While believing that there are genuine reasons for concern regarding the upcoming parliamentary elections, Daily News Egypt’s Farid Zahran is convinced that the “reasons for not participating in the upcoming parliamentary elections are weak and unconvincing, with the exception of those who call for more measures to be taken in order to ensure the transparency of the poll....The option of boycotting the elections should be kept available if necessary guarantees are not made to ensure the free and fair nature of elections, but we should not be tempted to do so merely out of frustration and rage.”

Others question whether the opposition has sufficient cohesion to mount a credible and legitimate political campaign that can convince the Egyptian voters to give them a governing mandate. The Egypt Independent columnist Omar Halawa is not convinced that the opposition members are united in their call for a boycott, given that there are “signs inside some political parties within the NSF that not everybody is satisfied with the boycott calls. Some prefer to contest the race. Such a division in the ranks is problematic for party leaders seeking to satisfy their subordinates and remain committed to the front’s positions....some analysts believe the bloc’s boycott decision will not garner public support, while contesting the elections could mean opposition forces would be forced to abandon closed-room political disagreements, and address the street and citizens’ needs.”

For Ferry Biedermann the problems the opposition faces are obvious. In a recent article on The National, Biedermann points out that “what the period since Egypt's revolution shows is that much-praised media activism, social and otherwise, is no replacement for old-fashioned boots on the ground organization-building....The international community can help, not only by imposing conditions on aid to the Brotherhood-dominated government, as it is doing, but also by imposing conditions on aid to the opposition and the activists. They must unite, organize and reach out to all layers of society. Otherwise they risk becoming irrelevant.”
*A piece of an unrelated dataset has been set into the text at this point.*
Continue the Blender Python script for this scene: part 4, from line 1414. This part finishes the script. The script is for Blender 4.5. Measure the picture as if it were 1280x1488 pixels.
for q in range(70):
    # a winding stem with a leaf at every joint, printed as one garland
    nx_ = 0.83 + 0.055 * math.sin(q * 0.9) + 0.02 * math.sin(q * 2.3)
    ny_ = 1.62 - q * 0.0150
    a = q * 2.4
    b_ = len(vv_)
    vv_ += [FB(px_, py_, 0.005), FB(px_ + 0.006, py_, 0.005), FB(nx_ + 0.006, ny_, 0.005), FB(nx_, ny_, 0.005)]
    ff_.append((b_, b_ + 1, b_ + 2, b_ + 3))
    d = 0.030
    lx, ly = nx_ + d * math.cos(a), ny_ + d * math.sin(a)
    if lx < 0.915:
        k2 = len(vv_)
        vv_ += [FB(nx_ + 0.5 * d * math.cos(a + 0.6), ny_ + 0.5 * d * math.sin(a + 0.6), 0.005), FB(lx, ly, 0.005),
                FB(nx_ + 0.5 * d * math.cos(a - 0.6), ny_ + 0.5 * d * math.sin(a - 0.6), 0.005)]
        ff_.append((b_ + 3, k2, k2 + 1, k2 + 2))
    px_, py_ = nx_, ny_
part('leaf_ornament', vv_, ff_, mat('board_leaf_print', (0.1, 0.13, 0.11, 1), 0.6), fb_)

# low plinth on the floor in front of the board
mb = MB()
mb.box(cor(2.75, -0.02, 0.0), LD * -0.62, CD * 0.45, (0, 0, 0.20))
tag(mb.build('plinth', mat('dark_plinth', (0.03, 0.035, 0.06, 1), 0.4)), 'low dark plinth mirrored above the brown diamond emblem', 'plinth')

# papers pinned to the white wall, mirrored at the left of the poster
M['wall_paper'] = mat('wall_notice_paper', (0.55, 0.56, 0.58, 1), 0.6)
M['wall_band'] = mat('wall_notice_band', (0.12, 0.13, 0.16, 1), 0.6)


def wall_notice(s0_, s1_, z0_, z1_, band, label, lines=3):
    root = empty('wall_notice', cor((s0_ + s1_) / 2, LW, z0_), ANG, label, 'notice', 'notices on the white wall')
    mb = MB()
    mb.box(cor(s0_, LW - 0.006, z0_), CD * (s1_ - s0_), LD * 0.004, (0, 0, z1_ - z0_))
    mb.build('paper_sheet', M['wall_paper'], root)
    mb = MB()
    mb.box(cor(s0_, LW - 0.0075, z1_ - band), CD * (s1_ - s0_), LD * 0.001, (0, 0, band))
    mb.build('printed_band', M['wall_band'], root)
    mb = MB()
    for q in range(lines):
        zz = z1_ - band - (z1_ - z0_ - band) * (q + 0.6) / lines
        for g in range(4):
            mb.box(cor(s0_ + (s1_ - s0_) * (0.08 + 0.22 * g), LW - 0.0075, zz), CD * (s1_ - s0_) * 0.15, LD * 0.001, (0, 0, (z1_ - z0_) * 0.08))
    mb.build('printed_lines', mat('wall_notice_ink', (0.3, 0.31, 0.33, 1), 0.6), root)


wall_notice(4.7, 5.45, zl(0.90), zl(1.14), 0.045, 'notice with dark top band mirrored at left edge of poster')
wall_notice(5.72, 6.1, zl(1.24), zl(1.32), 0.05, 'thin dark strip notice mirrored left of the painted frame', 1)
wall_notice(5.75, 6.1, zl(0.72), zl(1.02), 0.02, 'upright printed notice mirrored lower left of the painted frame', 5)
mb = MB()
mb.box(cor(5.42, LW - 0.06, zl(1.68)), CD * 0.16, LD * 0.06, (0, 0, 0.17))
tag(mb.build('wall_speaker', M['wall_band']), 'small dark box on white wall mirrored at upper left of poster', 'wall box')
Finally, the need for the opposition to reconnect with the grassroots as well as the imperative to unite rather than fight is evident in the most recent Gulf Today editorial: “Critics see the NSF as a non-starter since it includes parties that are too politically different to achieve consensus on any action....Those who seek to dilute the Islamists’ political power in post-Mubarak Egypt should get their act together rather than fight among themselves. NSF partners should realize that the Brotherhood’s grassroots support and strong organizational abilities make the Islamists a formidable force that could only be met by a united and cohesive platform where there is no room for dissent.”